Yes we are broken people which sux, which can bring some serious pain and darkness into the world, and which needs confessing and repenting of.
But, we need to remember:

1) that we’re no more broken then the person next to us – when we stand before God we are all standing on the same level;

2) that God loves us, and as we confess and repent, God welcomes us anyway, through Jesus Christ the Word of God who gave his life to redeem us from our iniquities.

Admitting and repenting of our brokenness brings us peace, peace with ourselves and peace with God, and it gives us hope for the future…. Lament is good for the soul!

So, some space now for private lamenting if you too feel that you are crying out to God today from the depths, if you have something in your life the Spirit is calling you to repent of, or if you are upset this morning about the brokenness of the world.

You are allowed to complain, God is big enough to handle it – in fact God appreciates honesty.

Or if you can’t find your own words you may pray again the words of the prayer on the back on the notices…
And as we do, we’ll play that 21 Pilots song again, but a bit quieter this time...
A Prayer of Lament for Lent
My Lord God, I have no idea where I am going. I do not see the road ahead of me. I cannot know for certain where it will end. Nor do I really know myself, and the fact that I think I am following your will does not mean that I am actually doing so.

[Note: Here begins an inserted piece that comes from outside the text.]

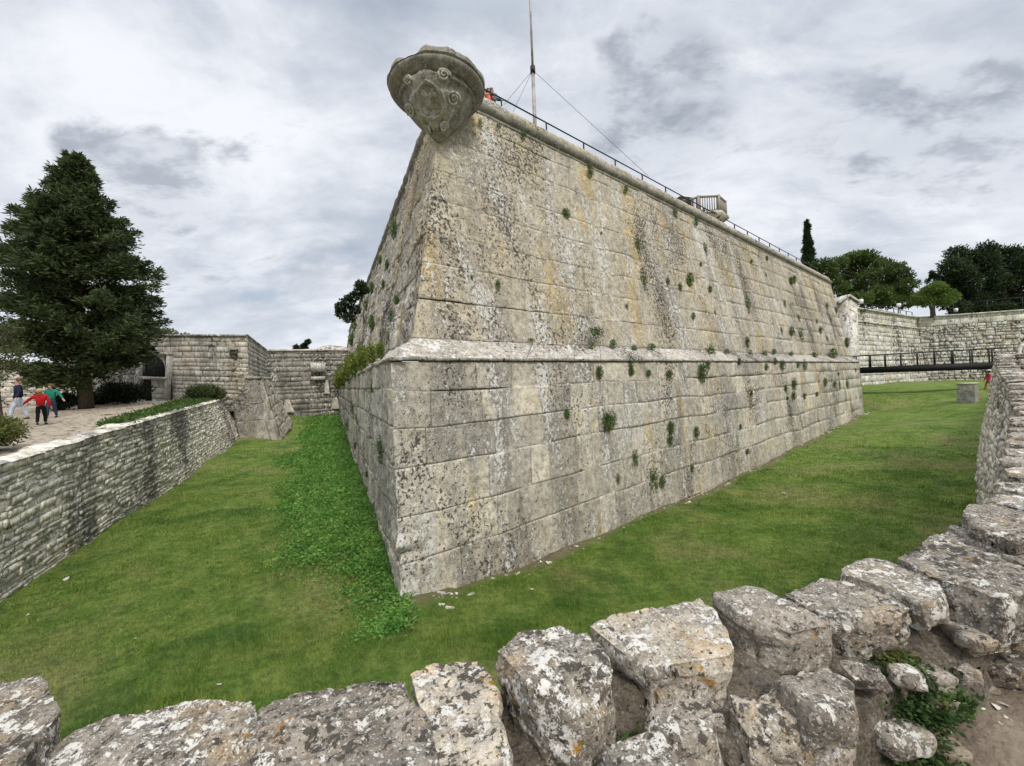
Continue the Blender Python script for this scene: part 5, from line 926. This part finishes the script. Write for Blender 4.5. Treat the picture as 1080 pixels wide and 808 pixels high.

But I believe that the desire to please you, does in fact please you. And I hope that I have that desire in all that I am doing.

I hope that I will never do anything apart from that desire.

And I know that if I do this you will lead me by the right road, though I may know nothing about it.

Therefore I trust you always, though I may seem lost and in the shadow of death. I will not fear, for you are ever with me, and you will never leave me to face my perils alone.